Toutefois, l’enfant a une spécificité : il ne peut jouer que caché. Ses sens très développés lui permettent de savoir ce que joue l’adversaire rien qu’au bruit du glissement des pièces sur l’échiquier.
Devenu jeune adulte, son talent sera repéré et il se fera exploiter par un club de jeu qui développera une sacrée arnaque : une machine réputée infaillible aux échecs, une machine à l’intérieur de laquelle travaillera, recroquevillé, le petit joueur d’échecs.
Caché, inconnu de tous car assimilé à la machine, il rencontrera un succès immense, sera adulé dans être connu, traitement très subtil des thématiques de l’humilité et de la solitude.

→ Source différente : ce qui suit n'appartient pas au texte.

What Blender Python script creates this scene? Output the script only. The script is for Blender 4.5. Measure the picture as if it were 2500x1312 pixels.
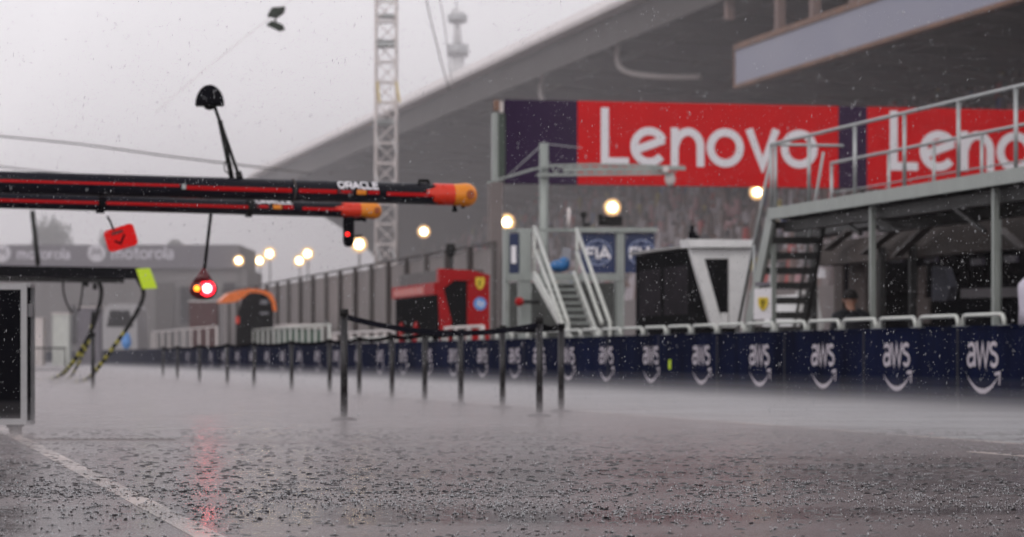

Le petit joueur d’échecs sera amené plus tard à s’affirmer et refuser certaines pratiques, à construire lui-même son destin.
J’aime beaucoup les romans étranges, décalés et très oniriques de l’auteure japonaise Yôko Ogawa, tout comme j’apprécie sa plume limpide, sensible et très poétique qui sait saisir en profondeur la psychologie des personnages.
Ce roman presque conte traite habilement de la différence, de l’amitié, de la loyauté, de la transmission et de la disparition. Toutefois, il est beaucoup plus triste que les autres romans de l’auteure. Il est même très triste. La vie du personnage principal est marquée par les disparitions successives des personnes auxquelles il est le plus attaché.
De plus, il y a énormément de très longues scènes de parties d’échecs, extrêmement détaillées, ainsi que beaucoup de descriptions techniques de la machine, qui apportent peu au propos et qui pour ma part m’ont prodigieusement ennuyée et laissé vers la fin juste une sensation de grande longueur, avec une forte hâte que le roman se termine.
C’est vraiment dommage car cela gâche la si belle plume, la merveilleuse sensibilité et l’ambiance si originale, décalée, du roman.
Ce n’est pas du tout le meilleur roman que j’aie lu de Yôko Ogawa (le dernier lu, « Les tendres plaintes », était vraiment génial), même si je me suis tout de même plutôt régalée à retrouver la plume et surtout l’ambiance si particulière que sait instaurer l’auteure.